Saturday, 8 May 2021

9 May: Mother Ocean Day

Mother Ocean Day is the second Sunday in May. A day to celebrate the beauty and wonder of the ocean.

  1. While we envisage the ocean as being made up of five oceans (The Arctic, Atlantic, Pacific, Indian and Southern/Antarctic) and a plethora of seas, gulfs, straits and so on, they're actually all interconnected and make up one big ocean known as The World Ocean. The World Ocean is also collectively known as just "the sea". The term "Seven Seas", which dates back to Sumerian times, divides the two largest, the Pacific and Atlantic, into two, creating the North and South Atlantic and the North and South Pacific.
  2. The word Ocean comes from Oceanus, the oldest of the Titans in Greek mythology, who was seen as the personification of the sea.
  3. 71% of the surface of the Earth is covered in seawater.
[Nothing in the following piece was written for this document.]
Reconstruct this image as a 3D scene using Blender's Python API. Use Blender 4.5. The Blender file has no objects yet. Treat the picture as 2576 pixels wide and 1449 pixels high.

That's 361,000,000 km2 or 139,000,000 square miles. The ocean contains 97% of Earth's water and 94% of its living species. More than 70% of the Oxygen we breathe is produced by marine plants, mostly algae. Yet only about 5% of it has been explored and many of the living species remain a mystery too. According to the World Register of Marine Species there are about 240,470 accepted species living in the ocean, but this is believed to be only a tiny proportion of them. New marine species are being discovered every day.
  4. You may know that the deepest part of the ocean is the Mariana Trench, located in the Pacific Ocean near the Northern Mariana Islands. Its maximum depth has been estimated as 10,971 meters/35,994 feet (plus or minus 11 meters). The deepest part of it is called Challenger Deep, after the British naval vessel Challenger II, which surveyed the trench in 1951. Not many people have been down there. Less, in fact, than have been to the Moon. One of the people who has been down there is the film director, James Cameron. It's extremely inhospitable down there. The pressure of the Water would be the equivalent of having 50 jumbo jets piled on top of you, it's pitch dark because light cannot penetrate that far down and the water, thanks to hydrothermal vents in the sea floor, can reach 400º Celsius (750º Fahrenheit). The intense pressure is what stops it from boiling away.
  5. The most remote place in the Ocean is located in the South Pacific. It's called Point Nemo (Latin for "no-one"), and is about 1,600 kilometres from any land at all and around 2,700 kilometres from the nearest inhabited land. In fact, the nearest people to it are the astronauts in the International Space Station, when it passes overhead at an orbit of no more than 258 miles/416km. You may not find people there very often, but there is still human rubbish – space agencies use it as a dumping ground, and it's estimated that over a hundred decommissioned spacecraft are lying beneath the surface.
  6. Which brings us to shipwrecks. There are 3 million shipwrecks in the ocean, according to UNESCO. Between them, they contain more artifacts and treasure than all the world's museums. Over 60 billion dollars worth, according to one estimate. Not only that, but the ocean contains enough diluted Gold for everyone on the planet to have 9lbs of it. Its concentration is only a few parts per trillion. The ocean floor has undissolved gold embedded in it, but it's not cost-effective to mine it.
  7. Earth’s longest chain of mountains isn't the Andes. It's the Mid-Ocean Ridge, which is almost entirely beneath the ocean, and stretches 65,000 kilometres. Yet, it's said, we know the mountain ranges of Venus and Mars better than we know this one. The largest living structure is also in the ocean – the Great Barrier Reef. Measuring around 2,600km, which can be seen from space.
  8. There are rivers and lakes and even waterfalls under the sea. This happens when salt water and hydrogen sulphide combine, making some of the water denser. Temperature differences in the water can create waterfalls. The tallest waterfall on land is Angel Falls in Venezuela which has a drop of over 3,200 feet, but under the sea is the Denmark Strait Cataract, located between Greenland and Iceland with a drop of 11,500 feet, and a flow rate 50,000 times that of Niagara Falls.
  9. Why is the ocean Blue? Water absorbs the Red and Orange part of the spectrum and reflects the blue, so it's the blue that hits our eyes. Because blue wavelengths penetrate much deeper than some other wavelengths, the deeper you go in the ocean, the "bluer" it gets. In case you're wondering, a glass of water isn't blue because you need a heck of a lot of molecules to reflect enough blue light to make it look blue, and a glass of water simply doesn't have enough.
  10. The largest of the oceans is the Pacific. It was named by Magellan who named it after the Latin Tepre Pacificum, meaning “peaceful sea”, since it was calm when he first saw it. At its widest point, from Indonesia to Colombia, the Pacific Ocean is more than five times the diameter of the moon. The area of the Pacific is 59 million square miles and there are about 25,000 islands.